Time Dilation

The word dilation means to lengthen. Consider two coordinate systems $F$ and $F'$ such that $F'$ is moving with velocity $v$ along the x-axis relative to $F$. Imagine a gun placed at the fixed position $(x', y', z')$ in the frame $F'$. Suppose it fires two shots at time intervals $t_1'$ and $t_2'$ measured by observer $O'$ in the frame $F'$.

Derivation

According to Classical Physics, time is an absolute quantity. But according to the Special Theory of Relativity, time is not an absolute quantity. It depends upon the motion of the frame of reference as we can see in Lorentz's transformation. The word dilation means to lengthen an interval of time.

Let us consider two observers in two different inertial frames moving with relative speed v comparable to speed of light. If they measure time with their clock, then both will say that their clock is running fine but the other observer's clock is running slow.

Let us consider two inertial frames $S$ and $S'$. Let $S$ is moving with relative speed $v$ with respect to $S$ in X direction.

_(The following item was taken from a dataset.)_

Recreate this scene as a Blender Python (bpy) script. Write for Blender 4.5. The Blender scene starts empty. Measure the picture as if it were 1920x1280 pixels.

Let the observer in frame $S$ at position X, measures time interval as -

$\triangle t = t_2 - t_1$

The observer in frame $S'$ measures the time interval as -

$\triangle t' = t_2' - t_1'$

From Lorentz Transformations, we have:-

$t_1' = \frac{t_1 - \frac{xv}{c^2}}{\sqrt{1 - \frac{v^2}{c^2}}}$ $\; \; and \; \;$ $t_2' = \frac{t_2 - \frac{xv}{c^2}}{\sqrt{1 - \frac{v^2}{c^2}}}$

$\therefore \; \triangle t' = t_2' - t_1' = \frac{t_2 - \frac{xv}{c^2}}{\sqrt{1 - \frac{v^2}{c^2}}} - \frac{t_1 - \frac{xv}{c^2}}{\sqrt{1 - \frac{v^2}{c^2}}} =$

$\frac{t_2 - t_1}{\sqrt{1 - \frac{v^2}{c^2}}} = \frac{\triangle t}{\sqrt{1 - \frac{v^2}{c^2}}}$

Thus if v is much less than c, then $\triangle t' = \triangle t$. But then if v is close to c, then $\triangle t' > \triangle t$. This means that time interval in system $S'$ is greater than the time interval in frame S. This is known as time dilation.

Numericals on Time Dilation

Length Contraction

In classical mechanics, the length of an object is independent of the velocity of the moving observer relative to the object. However, on the basis of the theory of relativity, the length of an object depends upon the velocity of the observer with respect to the object.

Derivation

If we measure the length of anything moving relative to our frame, we find its length $L_o'$ to be smaller than the proper length $L_o$ that would be measured if the object were stationary. At relativistic speeds, Close to the speed of light, distances measured are not the same when measured by different observers.

Thus, according to Einstein's Theory of relativity, length contraction is the phenomenon in which the length of an object is measured to be shorter than its proper length measured in the rest frame. It is also known as Lorentz contraction and mainly noticeable when the inertial frame of reference moves with a substantial fraction of the speed of light.

Let us consider two inertial frames $S$ and $S'$. Let $S'$ is moving with relative speed v with respect to $S$ in X direction. Let an observer in frame $S$, measures length of the rod as-

$L_o = x_2 - x_1$

Similarly, an observer in frame $S'$ will measure the length if the rod as :- $L_o' = x_2' - x_1'$

According to Lorentz transformations,

$x_2' = \frac{x_2-vt}{\sqrt{1 - \frac{v^2}{c^2}}}$ $\; \; and \; \;$ $x_1' = \frac{x_1-vt}{\sqrt{1 - \frac{v^2}{c^2}}}$

$\therefore \; L_o' = x_2' - x_1' = \frac{x_2-vt}{\sqrt{1 - \frac{v^2}{c^2}}} - \frac{x_1-vt}{\sqrt{1 - \frac{v^2}{c^2}}} =$

$\frac{x_2-x_1}{\sqrt{1 - \frac{v^2}{c^2}}} = \frac{L_o}{\sqrt{1 - \frac{v^2}{c^2}}}$

$\therefore \; L_o = L_o' \sqrt{1 - \frac{v^2}{c^2}}$

It means that the length of the rod moving with velocity $v$ relative to the observer is contracting by a factor, $\sqrt{1 - \frac{v^2}{c^2}}$ in the direction of the motion. When $v<<c \;$, $\; L_o' = L_o$, But when $v$ is comparable to $c$, then $L_o<L_o'$ . This is called as Length contraction.

Numericals On Length Contraction

Twin Paradox

The twin paradox is a thought experiment in physics that involves two identical twins. In the paradox, one twin travels at high speed into space and returns home to find that the twin who stayed on Earth has aged more.